Square Root of a Holomorphic Function

Question

Let $U$ be an open connected subset of $\mathbb{C}$ and $n\in \mathbb{N}$ be $even$. Let $z_1$, $z_2$,….$z_n$ be $n$ distinct complex numbers lying in the same connected component of $\mathbb{C}-U$. Show that there exists a holomorphic function $f$ on $U$ such that $(f(z))^2$=$(z-z_1)….(z-z_n)$ $\forall z \in U$.
I have managed to prove this result if $n=2$, but I am not able to genaralize it. Thanks for any help.

Answer 1

As Daniel Fischer said, you can apply your result for $n=2$ and multiply the square roots of $(z - z_{2k-1})(z - z_{2k})$, $k = 1, \ldots, \frac n2$.

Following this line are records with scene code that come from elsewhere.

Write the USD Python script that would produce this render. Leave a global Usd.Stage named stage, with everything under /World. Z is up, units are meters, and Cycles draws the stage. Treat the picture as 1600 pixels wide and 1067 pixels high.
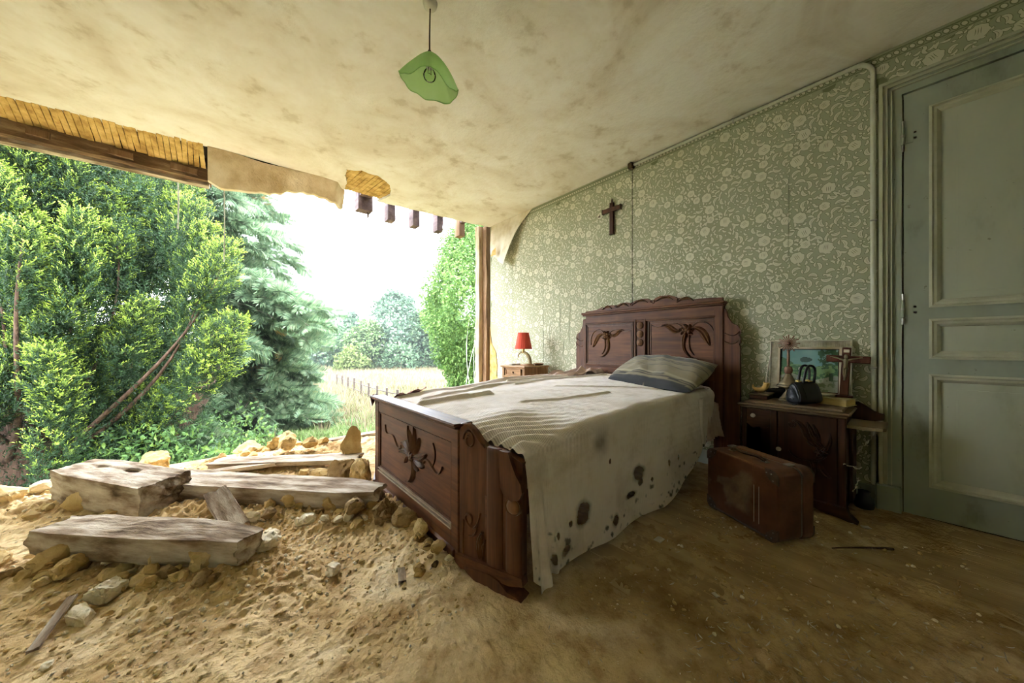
import math
import numpy as np
import trimesh
from shapely.geometry import Polygon, Point, box as sbox
from shapely import affinity
from pxr import Usd, UsdGeom, UsdLux, UsdShade, Sdf, Gf, Vt
import usdkit
from meshkit import noise, fbm

stage = Usd.Stage.CreateInMemory()
UsdGeom.SetStageUpAxis(stage, 'Z')
UsdGeom.SetStageMetersPerUnit(stage, 1.0)
stage.SetDefaultPrim(UsdGeom.Xform.Define(stage, '/World').GetPrim())
UsdGeom.Scope.Define(stage, '/World/Looks')

# ---------------------------------------------------------------- camera, sky, exposure
CAM_H = 0.87
YAW = math.atan2(450, 530)
FW = np.array([math.sin(YAW), math.cos(YAW), 0.0])
RT = np.array([math.cos(YAW), -math.sin(YAW), 0.0])
cam = UsdGeom.Camera.Define(stage, '/World/camera')
cam.CreateHorizontalApertureAttr(36.0)
cam.CreateVerticalApertureAttr(24.0)
cam.CreateFocalLengthAttr(36.0 * 530 / 1600)
cam.CreateVerticalApertureOffsetAttr(0.146)
cam.CreateClippingRangeAttr(Gf.Vec2f(0.05, 2000))
cam.CreateExposureAttr(2.66)
cam.AddTransformOp().Set(Gf.Matrix4d(*RT, 0, 0, 0, 1, 0, *(-FW), 0, 0, 0, CAM_H, 1))

sky = UsdLux.DomeLight.Define(stage, '/World/overcast_sky')
sky.CreateColorAttr(Gf.Vec3f(0.91, 0.975, 1.09))
sky.CreateIntensityAttr(1.0)
sun = UsdLux.DistantLight.Define(stage, '/World/hazy_sun')
sun.CreateAngleAttr(12.0)
sun.CreateIntensityAttr(0.75)
sun.CreateColorAttr(Gf.Vec3f(1.0, 0.95, 0.84))
sun.AddRotateXYZOp().Set(Gf.Vec3f(38, 0, 58))

def cp(xc, depth, z):
    """A point given by its distance to the right of and ahead of the tripod, and its height."""
    p = RT * xc + FW * depth
    return np.array([p[0], p[1], z])

# ---------------------------------------------------------------- prims
USED = {}
BASE = {}

def free(parent, name):
    k = (parent, name)
    n = USED.get(k, -1) + 1
    USED[k] = n
    return name if n == 0 else '%s_%03d' % (name, n)

def tag(o, label=None, cat=None, group=None, kind=None):
    p = o.GetPrim() if hasattr(o, 'GetPrim') else o
    for k, v in (('label', label), ('category', cat), ('group', group), ('kind', kind)):
        if v:
            p.SetCustomDataByKey(k, v)
    return o

def thing(name, label=None, cat=None, loc=(0, 0, 0), group=None, kind=None):
    path = '/World/' + free('/World', name)
    x = UsdGeom.Xform.Define(stage, path)
    x.AddTranslateOp().Set(Gf.Vec3d(*map(float, loc)))
    BASE[path] = np.array(loc, float)
    tag(x, label, cat, group, kind)
    return x

def obj(name, m, mat, parent=None, smooth=30, col=None, label=None, cat=None, group=None, kind=None):
    """One Mesh, given in world coordinates, under parent (or on its own under /World)."""
    pp = str(parent.GetPath()) if parent is not None else '/World'
    path = pp + '/' + free(pp, name)
    base = BASE.get('/'.join(pp.split('/')[:3]), np.zeros(3))
    if isinstance(m, (tuple, list)) and len(m) == 2 and not hasattr(m, 'vertices'):
        m = trimesh.Trimesh(np.asarray(m[0], float), np.asarray(m[1], int), process=False)
    m = m.copy()
    if parent is None and not cat and not kind:
        pass
    if parent is None:
        b = m.bounds
        base = np.array([b[:, 0].mean(), b[:, 1].mean(), b[0, 2]])
    m.vertices = np.asarray(m.vertices) - base
    if col is not None and smooth is not True:
        smooth = True
    q = usdkit.mesh(stage, path, m, mat, smooth=smooth)
    q.CreateDoubleSidedAttr(True)
    if parent is None:
        UsdGeom.Xformable(q).AddTranslateOp().Set(Gf.Vec3d(*map(float, base)))
        BASE[path] = base
    if col is not None:
        UsdGeom.PrimvarsAPI(q).CreatePrimvar('col', Sdf.ValueTypeNames.Color3fArray, 'vertex').Set(Vt.Vec3fArray.FromNumpy(np.asarray(col, np.float32)))
    tag(q, label, cat, group, kind)
    return q

def cat_(ms):
    return trimesh.util.concatenate([m if isinstance(m, trimesh.Trimesh) else trimesh.Trimesh(*m, process=False) for m in ms])

# ---------------------------------------------------------------- shapes
def bx(x0, x1, y0, y1, z0, z1, b=0.0):
    """A box, its edges chamfered by b."""
    s = np.array([[x0, x1], [y0, y1], [z0, z1]], float)
    s.sort(axis=1)
    if b <= 0:
        m = trimesh.creation.box(s[:, 1] - s[:, 0])
        m.apply_translation(s.mean(1))
        return m
    b = min(b, 0.45 * (s[:, 1] - s[:, 0]).min())
    pts = []
    for i in range(8):
        c = np.array([s[k, (i >> k) & 1] for k in range(3)])
        sg = np.array([1 if (i >> k) & 1 else -1 for k in range(3)])
        for k in range(3):
            p = c - sg * b
            p[k] = c[k]
            pts.append(p)
    return trimesh.convex.convex_hull(np.array(pts))

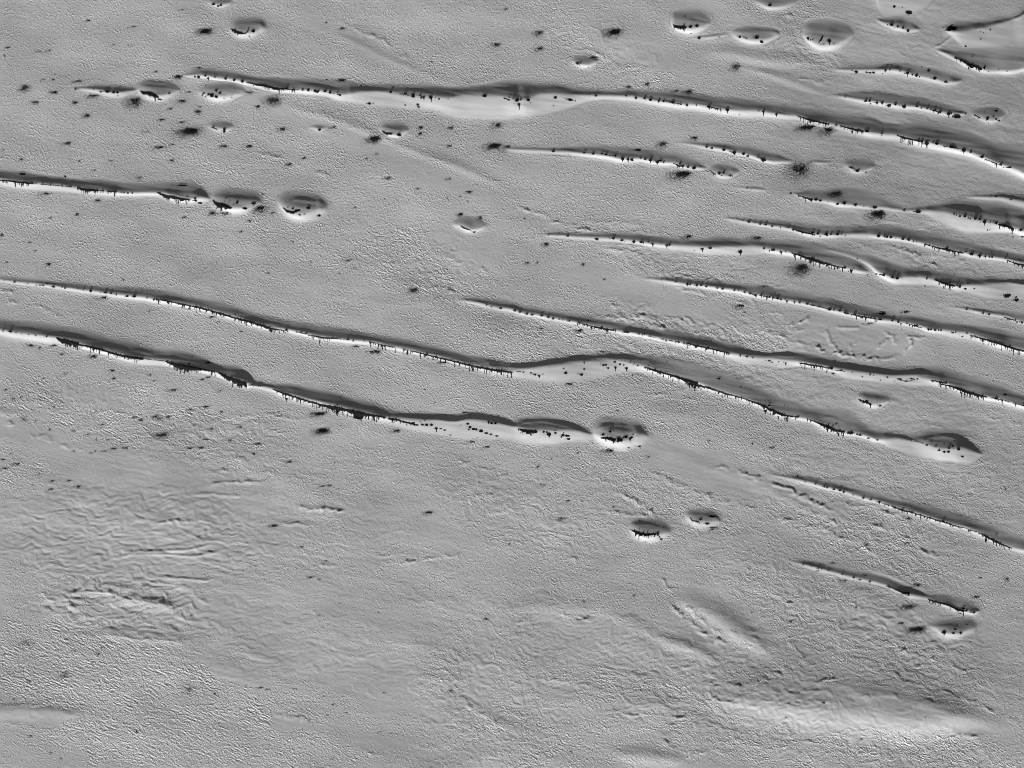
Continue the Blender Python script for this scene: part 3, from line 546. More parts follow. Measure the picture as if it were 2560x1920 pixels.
edge = np.minimum.reduce([smooth((X + MARG) / 60), smooth((2560 + MARG - X) / 60), smooth((Y + MARG) / 60), smooth((1920 + MARG - Y) / 60)])
keep = 1 - 0.93 * duneness
low = SW * (1 - 0.9 * duneness)
HGT = (BASE * keep + DHs) * edge
RELIEF = (0.5 + (ROUGH - 0.5) * edge) * (1 - 0.90 * duneness) * np.clip(0.98 + (0.65 * gnoise(X / 62, Y / 34, 51) + 0.6 * gnoise(X / 24, Y / 15, 52)) * np.where(ROUGH > 0.85, 0.5, 1.0), 0.12, 1.8)

WX = (X - 1280) * PX; WY = (960 - Y) * PX

def height_at(px, py):
    fx = np.clip((np.asarray(px) + MARG) / STEP, 0, NX - 1.001); fy = np.clip((np.asarray(py) + MARG) / STEP, 0, NY - 1.001)
    i = fx.astype(int); j = fy.astype(int); u = fx - i; v = fy - j
    return ((HGT[j, i] * (1 - u) + HGT[j, i + 1] * u) * (1 - v) + (HGT[j + 1, i] * (1 - u) + HGT[j + 1, i + 1] * u) * v)

# dark spots out on the plain: x y w h kind (0 small, 1 large solid, 2 speckled, 3 faint)
PLAIN = {
"0,0":"1785 268 110 42 1,765 177 45 14,1165 228 50 14,1570 85 35 12,1205 8 30 10 3,70 410 45 16,262 400 14 10,45 482 25 14,340 443 75 18 3,422 437 42 20,980 385 35 12 3,1135 390 35 12 3,1725 587 58 18,1350 615 35 14,1545 662 80 36,225 755 75 48 2,475 797 74 26,312 882 62 24,655 885 58 22,683 703 85 16,465 687 30 12,490 640 40 12 3,370 690 50 20 3,565 650 30 10 3,820 828 84 25 2,1175 870 110 72 2,757 997 68 30,1580 873 74 30,1475 940 42 18,1635 795 42 12,2165 797 74 22,1730 922 26 14,1715 965 55 30,1400 1032 55 22,1575 1055 45 18,1660 1130 155 58 1,1275 1135 62 22 3,590 1237 74 26,1385 1272 88 25,1490 1248 38 16,1945 1265 64 24,2160 1262 64 24,25 1295 38 18 3,185 1378 35 16,970 1387 40 16,1490 1385 50 18,690 1390 25 12,820 1470 35 14,1210 1535 42 16,1680 1460 25 12 3,1880 1437 25 10 3",
"1,0":"755 692 78 26,610 688 25 12,195 672 25 8,610 195 25 12,752 245 46 18,2165 78 35 14,2085 385 62 26 2,1515 532 25 10,165 862 118 66 2,15 920 46 24,232 1115 74 32,675 1100 58 17,125 1160 25 8,635 1310 25 6 3,1035 1197 100 48 1,415 1365 42 17,1045 1330 30 12,955 1372 32 16 3,295 1420 56 24,1145 1540 56 22,1670 1545 46 22 3,1400 1628 30 16,1430 1100 42 24,1690 1105 52 24,1420 1155 36 20,1675 1258 42 24,2095 1080 76 34 2,2070 1258 115 44 1,2180 1265 62 20,2150 1300 95 44 3,1850 1655 60 14",
"2,0":"895 275 120 58 1,245 420 68 30,240 280 64 34 2,708 495 58 22,1945 572 66 42 2,1015 748 46 22,1172 725 46 28,1418 783 52 20,1530 792 74 36,1580 1190 60 28,1310 1242 64 44 2,1485 1502 148 52 1",
"3,0":"355 1098 135 38 1,530 1120 105 50 2,285 1455 150 100 2",
"0,1":"405 15 88 17,855 72 52 20,670 190 46 18,440 222 25 10,1600 218 36 14,1630 155 30 10 3,1845 180 54 30 2,1955 183 82 22,2165 248 42 14,2085 340 36 14,15 372 36 20,265 435 30 10,310 505 25 10,60 605 25 14,425 622 42 24,1068 752 25 14,1940 425 20 10 3,900 912 92 25,1300 1027 42 14 3,1835 1078 46 14,1890 1118 25 8,2095 1205 30 8,815 1420 78 25,275 1325 62 20,350 1345 36 16,470 1325 62 17,540 1400 36 16,975 1542 42 16,985 1613 36 14,560 1570 52 26 3,375 1610 30 10,1300 1580 30 14,1805 1600 46 14,1755 1620 52 12,1330 1630 36 12,1620 1010 70 12 3",
"1,1":"40 140 110 48 2,150 178 32 14,60 20 25 14,110 700 30 10,125 775 62 8 3,725 703 30 10,475 603 30 12 3,860 132 25 10,1112 62 20 10,320 428 22 12,1770 190 56 30,1940 225 42 30,800 590 62 18,860 655 50 10 3,1375 845 64 34 2,1675 845 42 10,1830 80 25 10 3,870 1333 62 15,1040 1380 98 25,1630 1472 84 17,350 740 20 10 3,660 888 20 8 3,790 825 20 8 3,1850 5 30 10,1765 40 20 10,1655 55 20 10",
"2,1":"1528 385 68 30,2125 397 95 26,112 230 25 10,300 450 52 30,135 612 36 16,222 610 26 14,620 625 30 22,800 755 30 14,1040 1582 14 9,590 1195 68 24,255 1180 42 10,820 1382 115 9,770 1378 22 15,1985 985 78 34,2180 815 62 14,2010 1040 26 12,500 1655 52 12",
"3,1":"965 185 115 58 1,595 15 105 40 2,300 655 150 88 2,1195 1035 56 17,880 1137 72 12",
"0,2":"1500 52 72 20,1900 60 42 14,1790 195 80 14,1650 222 52 14,1915 240 30 18,1345 283 50 18,1375 299 52 10,1460 280 42 20,1160 290 30 14,1220 312 42 18,885 352 42 16,830 243 30 10,1410 440 105 38 2,640 405 30 12,765 435 30 12,830 478 20 12,935 482 26 12,435 392 26 18,1090 552 48 14,985 558 52 18,900 580 52 10,790 596 36 10,825 578 25 12,640 580 25 10,1640 557 62 15,1750 550 46 15,1830 385 42 16,2075 370 52 14,1775 480 52 10,1990 485 30 18,150 690 72 18,95 602 30 10,25 652 42 10,345 778 32 10,450 838 48 14,600 835 42 12,680 885 64 18,445 910 42 10,215 300 46 24,310 320 25 10,185 112 25 10,195 55 18 8,50 50 36 14,470 195 25 10,345 135 20 10,120 125 30 12,2200 602 36 16,50 730 62 14,290 880 18 10",
"1,2":"555 257 112 28 1,590 402 122 44 1,1220 402 78 23,200 240 25 10,290 672 52 16,685 680 18 8,825 692 12 8,575 880 42 12,640 875 46 16,720 903 25 8,20 515 52 17,165 1225 82 25,400 1405 36 14,610 1527 42 12,1500 1110 94 26,720 1095 42 12,1865 498 62 16,2000 543 52 18,1820 248 62 10,720 395 12 8,1460 52 20 10,1545 158 20 10,1270 1540 25 12 3,2190 1380 20 14",
"2,2":"850 572 80 28 2,225 715 30 14,570 595 25 10,345 640 20 10,510 4 52 12,450 743 18 8,715 720 15 8,915 232 25 10,490 1008 42 12,615 1015 26 12,885 1062 36 10,1180 628 30 12,440 1160 62 20 2,280 865 72 22 3,2075 515 20 14,1705 490 25 14,1745 1240 72 13,1735 1256 40 14",
"3,2":"40 548 46 16,20 655 14 8,257 797 30 15,2055 910 30 12,2000 906 15 8,250 1352 16 10,1220 1160 62 16,1210 1372 52 12,565 1545 42 14,430 1613 36 12,840 1652 42 13,1785 1580 20 12",
"0,3":"1660 335 30 10,290 585 25 12,880 620 25 14,645 650 30 10,855 672 30 14,1255 622 52 22 3,570 850 52 42 3,1640 975 60 34 3,1225 958 20 16,1855 1015 30 14,440 1530 25 20,530 1575 30 10,815 742 30 10,250 910 25 10,270 1380 30 14,1440 935 20 12,1180 1345 30 16,2130 945 26 10,240 570 72 34 3,40 670 25 14,125 1060 25 16,1110 1485 20 12,580 545 22 10",
"1,3":"470 10 46 18,550 28 26 10,550 340 30 8,1060 312 22 10,1700 175 20 8,725 237 12 6,1995 370 42 20,1690 988 42 20,1110 1008 30 12,45 965 46 15,340 975 30 8,585 1040 26 8,670 1108 30 12,785 1180 30 10,620 1203 20 8,370 1225 30 10,465 1255 30 8,1075 1348 26 8,1165 1362 26 8,660 1582 42 10,1770 657 26 10,105 980 30 10",
"2,3":"1970 935 78 17,1765 943 30 10,640 365 72 15,580 375 42 9,890 1150 42 20 3,2080 310 26 12,625 218 26 10,1055 165 36 12,515 1515 30 10,1390 1280 30 10,60 438 16 8",
"3,3":"660 40 52 15,1290 78 62 24,1220 265 105 32 2,1160 410 56 25,1300 458 135 44 1,1810 180 62 17,1840 15 26 14,2065 25 42 26,200 393 30 18,480 1090 42 14,765 268 30 12,160 1222 30 10,810 1408 36 14,1650 1050 42 10,1300 762 36 12,1025 555 52 22 3",
}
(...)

Alternatively, you can show that if $z_1, \ldots, z_n$ lie in the same component of $\Bbb C - U$ then there is a holomorphic function $g$ in $U$ such that $$ \tag{*} g(z)^n = (z-z_1) \cdots (z-z_n) \, . $$ If $n$ is even then the desired conclusion follows by choosing $f = g^{n/2}$.

To show the existence of $g$, note that for any closed curve $\gamma$ in $U$ the winding number $N(\gamma, z_i)$ is independent of $i$, so that $$ \frac 1n \int_\gamma \left( \frac{1}{z-z_1} + \ldots + \frac{1}{z-z_n}\right) \, dz = N(\gamma, z_1) $$ is a multiple of $2 \pi i$. Therefore we can choose $z_0 \in U$ and define $$ g(z) = \exp \left( \frac 1n \int_{z_0}^z \left( \frac{1}{w-z_1} + \ldots + \frac{1}{w-z_n}\right) \, dw \right) \, . $$ for any curve connecting $z_0$ with $z$ in $U$. The previous considerations show that the value is independent of which curve is taken, so that $g$ is well-defined.

Then $$ h(z) = g(z)^{-n} (z-z_1)\cdots(z-z_n) $$ satisfies $$ \frac{h'(z)}{h(z)} = -n \frac{g'(z)}{g(z)} + \frac{1}{z-z_1} + \ldots + \frac{1}{z-z_n} = 0 $$ so that $h$ is constant in $U$. After multiplying $g$ with suitable constant, $(*)$ is satisfied.